* Task prompt:
Copy every line of the data that includes the string "picture".

──────── Raw records

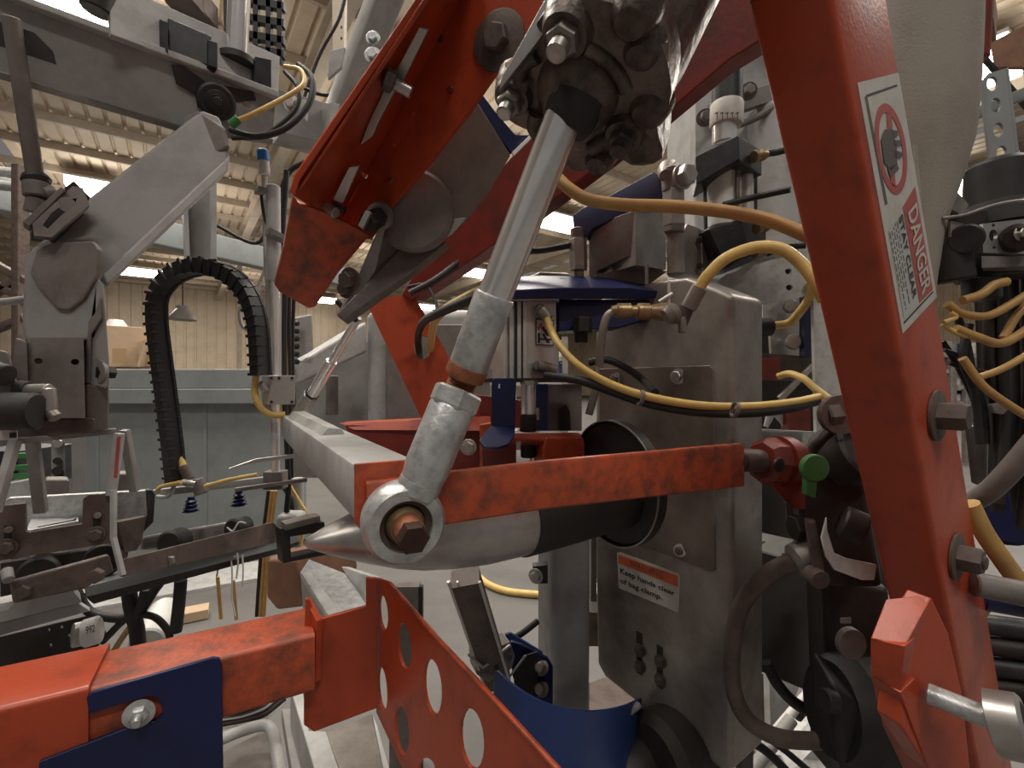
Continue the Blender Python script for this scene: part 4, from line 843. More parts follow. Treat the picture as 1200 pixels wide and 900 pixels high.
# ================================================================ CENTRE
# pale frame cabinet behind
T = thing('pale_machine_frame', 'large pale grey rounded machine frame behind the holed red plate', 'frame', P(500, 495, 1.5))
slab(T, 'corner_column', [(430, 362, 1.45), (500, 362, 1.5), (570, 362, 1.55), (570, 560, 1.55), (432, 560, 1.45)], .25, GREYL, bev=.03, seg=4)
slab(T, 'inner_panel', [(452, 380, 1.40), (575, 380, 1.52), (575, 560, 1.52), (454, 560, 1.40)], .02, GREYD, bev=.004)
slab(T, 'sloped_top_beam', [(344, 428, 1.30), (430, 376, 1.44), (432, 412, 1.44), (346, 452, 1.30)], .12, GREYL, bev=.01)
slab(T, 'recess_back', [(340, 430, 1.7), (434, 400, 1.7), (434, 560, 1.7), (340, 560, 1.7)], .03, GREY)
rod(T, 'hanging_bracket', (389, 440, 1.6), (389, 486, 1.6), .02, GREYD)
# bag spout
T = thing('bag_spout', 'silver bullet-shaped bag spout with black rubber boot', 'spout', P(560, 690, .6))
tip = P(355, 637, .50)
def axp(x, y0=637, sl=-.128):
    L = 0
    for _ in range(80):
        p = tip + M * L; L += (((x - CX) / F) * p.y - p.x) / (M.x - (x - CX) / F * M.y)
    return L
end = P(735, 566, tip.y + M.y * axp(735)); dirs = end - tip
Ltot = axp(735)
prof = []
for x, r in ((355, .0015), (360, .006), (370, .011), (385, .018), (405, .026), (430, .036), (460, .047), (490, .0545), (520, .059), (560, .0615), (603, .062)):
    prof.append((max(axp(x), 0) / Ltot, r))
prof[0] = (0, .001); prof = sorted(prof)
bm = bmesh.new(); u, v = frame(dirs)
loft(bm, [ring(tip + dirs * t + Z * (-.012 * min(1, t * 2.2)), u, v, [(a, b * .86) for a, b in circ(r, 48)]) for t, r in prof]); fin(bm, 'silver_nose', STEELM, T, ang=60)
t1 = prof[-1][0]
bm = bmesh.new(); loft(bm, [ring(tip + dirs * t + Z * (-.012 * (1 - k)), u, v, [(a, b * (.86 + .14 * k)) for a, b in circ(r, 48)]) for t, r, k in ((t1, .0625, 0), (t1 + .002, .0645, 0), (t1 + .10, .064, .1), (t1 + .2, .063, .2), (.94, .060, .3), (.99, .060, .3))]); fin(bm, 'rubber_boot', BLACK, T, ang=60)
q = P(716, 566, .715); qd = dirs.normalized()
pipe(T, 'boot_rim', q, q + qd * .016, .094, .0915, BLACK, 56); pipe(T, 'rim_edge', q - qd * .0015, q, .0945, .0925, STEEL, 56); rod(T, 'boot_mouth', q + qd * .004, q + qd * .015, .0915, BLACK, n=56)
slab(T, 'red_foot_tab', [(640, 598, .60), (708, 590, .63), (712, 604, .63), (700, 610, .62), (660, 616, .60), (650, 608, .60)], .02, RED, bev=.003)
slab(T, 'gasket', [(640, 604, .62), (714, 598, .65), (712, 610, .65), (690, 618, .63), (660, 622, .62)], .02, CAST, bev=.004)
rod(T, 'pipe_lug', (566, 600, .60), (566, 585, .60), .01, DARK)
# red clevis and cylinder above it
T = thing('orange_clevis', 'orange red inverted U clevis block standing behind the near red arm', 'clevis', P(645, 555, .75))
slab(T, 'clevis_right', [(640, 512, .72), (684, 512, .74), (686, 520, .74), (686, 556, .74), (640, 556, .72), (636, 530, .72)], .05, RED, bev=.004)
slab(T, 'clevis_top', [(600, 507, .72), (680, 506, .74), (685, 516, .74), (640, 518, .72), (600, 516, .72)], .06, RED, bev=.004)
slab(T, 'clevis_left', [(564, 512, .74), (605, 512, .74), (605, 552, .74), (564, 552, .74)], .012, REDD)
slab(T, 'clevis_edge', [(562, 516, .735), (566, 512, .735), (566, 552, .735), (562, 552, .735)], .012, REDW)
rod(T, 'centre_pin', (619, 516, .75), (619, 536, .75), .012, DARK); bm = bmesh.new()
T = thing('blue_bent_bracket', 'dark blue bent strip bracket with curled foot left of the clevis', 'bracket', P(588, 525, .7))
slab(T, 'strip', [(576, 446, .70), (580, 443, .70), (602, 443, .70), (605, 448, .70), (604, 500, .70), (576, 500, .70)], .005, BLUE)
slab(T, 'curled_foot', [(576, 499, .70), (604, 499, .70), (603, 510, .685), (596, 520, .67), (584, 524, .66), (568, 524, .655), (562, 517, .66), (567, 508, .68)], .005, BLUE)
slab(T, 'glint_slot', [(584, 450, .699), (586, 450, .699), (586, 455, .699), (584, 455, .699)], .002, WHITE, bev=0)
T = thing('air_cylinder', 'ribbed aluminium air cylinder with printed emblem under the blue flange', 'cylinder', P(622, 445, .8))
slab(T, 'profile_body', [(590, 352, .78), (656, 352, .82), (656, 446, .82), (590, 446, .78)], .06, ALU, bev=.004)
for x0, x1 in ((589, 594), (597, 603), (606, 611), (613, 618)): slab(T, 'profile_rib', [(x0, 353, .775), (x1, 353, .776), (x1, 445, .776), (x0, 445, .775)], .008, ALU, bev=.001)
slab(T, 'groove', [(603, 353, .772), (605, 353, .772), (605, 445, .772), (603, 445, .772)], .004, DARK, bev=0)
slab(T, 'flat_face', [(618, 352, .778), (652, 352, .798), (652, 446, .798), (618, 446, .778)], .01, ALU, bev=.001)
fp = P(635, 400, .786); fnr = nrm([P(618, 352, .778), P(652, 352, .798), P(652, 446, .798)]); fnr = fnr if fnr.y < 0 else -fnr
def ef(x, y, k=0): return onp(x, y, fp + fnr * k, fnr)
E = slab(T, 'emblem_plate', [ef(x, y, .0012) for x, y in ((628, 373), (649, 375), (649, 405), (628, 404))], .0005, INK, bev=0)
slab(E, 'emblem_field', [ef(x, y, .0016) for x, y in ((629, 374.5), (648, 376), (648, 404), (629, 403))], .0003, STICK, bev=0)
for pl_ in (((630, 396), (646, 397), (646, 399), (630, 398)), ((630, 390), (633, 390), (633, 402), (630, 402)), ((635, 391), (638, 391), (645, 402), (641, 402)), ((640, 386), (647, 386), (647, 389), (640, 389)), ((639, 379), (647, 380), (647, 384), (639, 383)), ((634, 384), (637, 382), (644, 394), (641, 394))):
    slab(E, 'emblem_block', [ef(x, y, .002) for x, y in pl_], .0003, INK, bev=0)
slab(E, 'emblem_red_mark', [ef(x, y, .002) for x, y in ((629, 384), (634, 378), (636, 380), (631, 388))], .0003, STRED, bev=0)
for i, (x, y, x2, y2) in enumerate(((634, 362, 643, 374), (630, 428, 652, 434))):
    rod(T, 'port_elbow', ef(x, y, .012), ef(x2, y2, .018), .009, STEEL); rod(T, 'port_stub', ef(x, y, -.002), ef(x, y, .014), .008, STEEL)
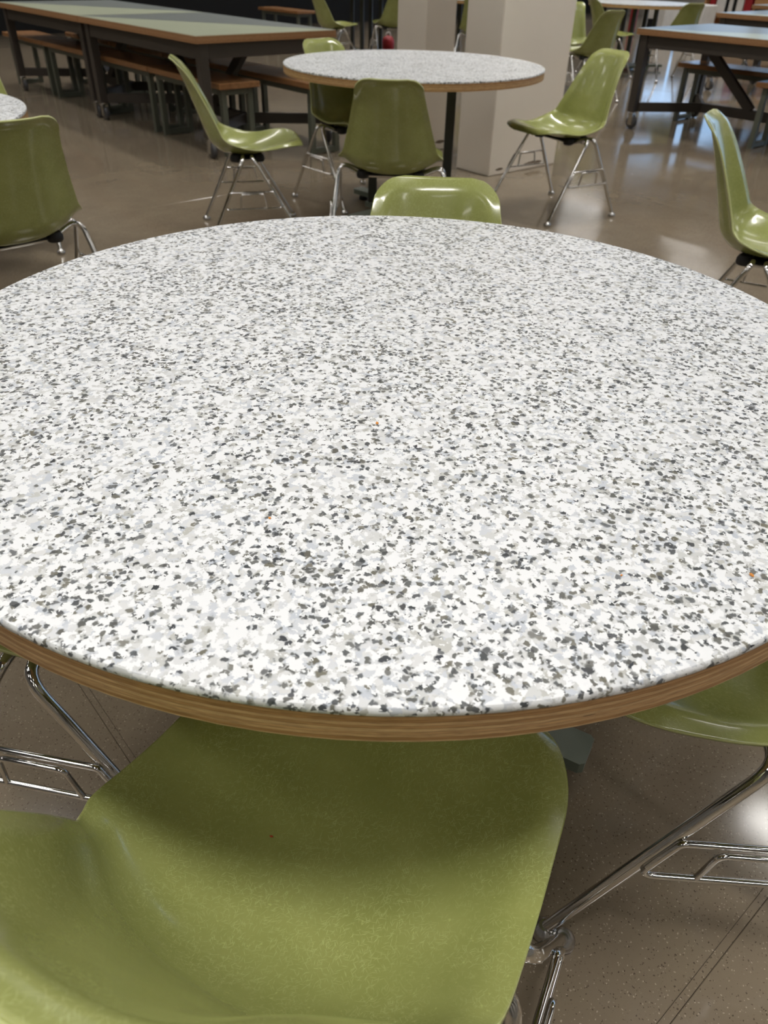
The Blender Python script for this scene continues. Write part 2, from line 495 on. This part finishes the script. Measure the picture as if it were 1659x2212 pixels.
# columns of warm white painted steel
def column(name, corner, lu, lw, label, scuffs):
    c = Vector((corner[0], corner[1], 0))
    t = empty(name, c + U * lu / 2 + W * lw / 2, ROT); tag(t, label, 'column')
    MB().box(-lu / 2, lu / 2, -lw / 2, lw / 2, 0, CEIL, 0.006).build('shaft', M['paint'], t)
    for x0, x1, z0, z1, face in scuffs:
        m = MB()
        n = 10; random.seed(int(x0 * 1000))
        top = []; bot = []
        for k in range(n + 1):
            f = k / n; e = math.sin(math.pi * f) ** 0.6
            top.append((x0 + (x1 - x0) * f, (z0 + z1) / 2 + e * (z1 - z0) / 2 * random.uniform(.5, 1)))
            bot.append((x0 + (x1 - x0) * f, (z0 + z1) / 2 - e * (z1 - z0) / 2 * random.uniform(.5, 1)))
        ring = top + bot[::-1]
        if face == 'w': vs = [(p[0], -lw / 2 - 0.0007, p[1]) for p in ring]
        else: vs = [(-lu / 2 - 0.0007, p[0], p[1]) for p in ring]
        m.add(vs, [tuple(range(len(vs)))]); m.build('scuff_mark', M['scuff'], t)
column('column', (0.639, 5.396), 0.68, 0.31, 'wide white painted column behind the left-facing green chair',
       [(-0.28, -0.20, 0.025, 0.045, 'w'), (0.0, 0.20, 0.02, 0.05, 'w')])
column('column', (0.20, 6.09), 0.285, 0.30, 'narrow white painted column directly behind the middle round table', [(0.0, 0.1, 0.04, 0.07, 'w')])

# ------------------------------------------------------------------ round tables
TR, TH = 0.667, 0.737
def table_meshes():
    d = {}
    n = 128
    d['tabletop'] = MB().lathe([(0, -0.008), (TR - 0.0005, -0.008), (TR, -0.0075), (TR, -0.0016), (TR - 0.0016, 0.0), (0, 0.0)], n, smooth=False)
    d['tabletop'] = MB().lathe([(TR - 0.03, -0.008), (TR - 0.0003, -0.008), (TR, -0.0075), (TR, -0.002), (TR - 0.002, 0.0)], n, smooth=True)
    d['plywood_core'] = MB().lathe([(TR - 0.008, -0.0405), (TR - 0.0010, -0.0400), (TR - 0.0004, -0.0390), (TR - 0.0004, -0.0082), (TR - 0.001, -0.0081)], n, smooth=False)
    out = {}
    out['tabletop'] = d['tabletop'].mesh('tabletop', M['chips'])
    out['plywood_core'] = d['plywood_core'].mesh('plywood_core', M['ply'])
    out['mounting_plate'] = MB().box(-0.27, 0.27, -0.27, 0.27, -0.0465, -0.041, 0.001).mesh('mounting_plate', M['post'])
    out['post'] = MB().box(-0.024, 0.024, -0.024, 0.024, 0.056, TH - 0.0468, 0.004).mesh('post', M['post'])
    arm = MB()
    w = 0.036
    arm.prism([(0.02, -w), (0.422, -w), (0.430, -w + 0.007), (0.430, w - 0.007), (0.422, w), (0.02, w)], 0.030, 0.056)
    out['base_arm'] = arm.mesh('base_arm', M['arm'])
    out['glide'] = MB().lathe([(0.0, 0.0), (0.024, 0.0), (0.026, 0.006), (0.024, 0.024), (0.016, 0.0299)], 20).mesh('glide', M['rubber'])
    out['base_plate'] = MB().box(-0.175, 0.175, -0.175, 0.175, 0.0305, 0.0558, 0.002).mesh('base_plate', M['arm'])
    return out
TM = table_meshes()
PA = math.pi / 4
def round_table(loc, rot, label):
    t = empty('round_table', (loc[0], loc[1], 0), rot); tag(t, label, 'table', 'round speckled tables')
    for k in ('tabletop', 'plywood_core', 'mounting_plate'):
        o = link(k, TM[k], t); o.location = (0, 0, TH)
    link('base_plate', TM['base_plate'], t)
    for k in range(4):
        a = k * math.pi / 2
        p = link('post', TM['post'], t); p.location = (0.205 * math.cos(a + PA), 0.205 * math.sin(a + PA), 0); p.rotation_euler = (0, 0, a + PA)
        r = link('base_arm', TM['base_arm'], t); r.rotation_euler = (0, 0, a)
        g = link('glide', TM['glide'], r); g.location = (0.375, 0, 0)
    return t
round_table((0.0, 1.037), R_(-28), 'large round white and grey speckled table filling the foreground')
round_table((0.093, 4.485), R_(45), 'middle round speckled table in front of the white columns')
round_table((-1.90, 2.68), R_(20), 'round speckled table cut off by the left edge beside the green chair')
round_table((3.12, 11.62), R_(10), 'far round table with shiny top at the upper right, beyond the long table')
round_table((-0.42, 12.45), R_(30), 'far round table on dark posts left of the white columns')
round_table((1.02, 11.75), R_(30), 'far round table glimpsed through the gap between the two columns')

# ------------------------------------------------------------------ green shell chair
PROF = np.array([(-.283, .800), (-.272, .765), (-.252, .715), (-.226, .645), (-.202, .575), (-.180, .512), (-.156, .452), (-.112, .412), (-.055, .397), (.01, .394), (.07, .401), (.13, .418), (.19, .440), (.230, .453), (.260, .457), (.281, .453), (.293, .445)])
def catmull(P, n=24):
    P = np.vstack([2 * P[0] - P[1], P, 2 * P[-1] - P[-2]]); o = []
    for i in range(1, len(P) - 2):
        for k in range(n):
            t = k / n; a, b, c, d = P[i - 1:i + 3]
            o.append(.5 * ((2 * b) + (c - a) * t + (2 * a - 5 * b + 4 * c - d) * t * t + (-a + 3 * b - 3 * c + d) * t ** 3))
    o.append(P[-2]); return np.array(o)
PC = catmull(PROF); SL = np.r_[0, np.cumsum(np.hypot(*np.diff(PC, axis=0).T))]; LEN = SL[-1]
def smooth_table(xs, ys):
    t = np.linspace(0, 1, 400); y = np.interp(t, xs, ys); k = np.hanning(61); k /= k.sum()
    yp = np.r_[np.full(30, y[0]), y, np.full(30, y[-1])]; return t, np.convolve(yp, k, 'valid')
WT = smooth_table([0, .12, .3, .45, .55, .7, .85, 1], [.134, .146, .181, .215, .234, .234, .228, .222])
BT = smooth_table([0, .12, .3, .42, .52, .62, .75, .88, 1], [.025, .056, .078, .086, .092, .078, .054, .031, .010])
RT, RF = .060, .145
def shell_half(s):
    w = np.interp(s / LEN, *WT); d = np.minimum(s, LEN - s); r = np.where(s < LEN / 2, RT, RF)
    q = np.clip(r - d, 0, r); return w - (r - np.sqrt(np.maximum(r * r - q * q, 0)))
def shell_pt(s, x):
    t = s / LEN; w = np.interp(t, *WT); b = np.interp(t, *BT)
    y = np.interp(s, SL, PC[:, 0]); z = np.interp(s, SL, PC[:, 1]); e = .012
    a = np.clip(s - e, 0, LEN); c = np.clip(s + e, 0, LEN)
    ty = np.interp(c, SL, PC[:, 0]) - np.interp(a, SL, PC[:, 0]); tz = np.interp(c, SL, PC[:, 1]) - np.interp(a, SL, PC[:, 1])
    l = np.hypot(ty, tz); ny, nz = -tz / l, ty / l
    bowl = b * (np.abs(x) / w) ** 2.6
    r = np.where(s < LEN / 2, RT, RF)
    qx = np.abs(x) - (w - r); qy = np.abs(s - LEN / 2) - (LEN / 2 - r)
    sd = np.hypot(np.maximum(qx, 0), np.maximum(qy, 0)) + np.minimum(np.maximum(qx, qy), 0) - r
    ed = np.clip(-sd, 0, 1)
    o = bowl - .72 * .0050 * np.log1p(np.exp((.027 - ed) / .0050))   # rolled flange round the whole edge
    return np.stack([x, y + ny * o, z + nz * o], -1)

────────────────

* Exercise answer:
Continue the Blender Python script for this scene: part 4, from line 843. More parts follow. Treat the picture as 1200 pixels wide and 900 pixels high.
The Blender Python script for this scene continues. Write part 2, from line 495 on. This part finishes the script. Measure the picture as if it were 1659x2212 pixels.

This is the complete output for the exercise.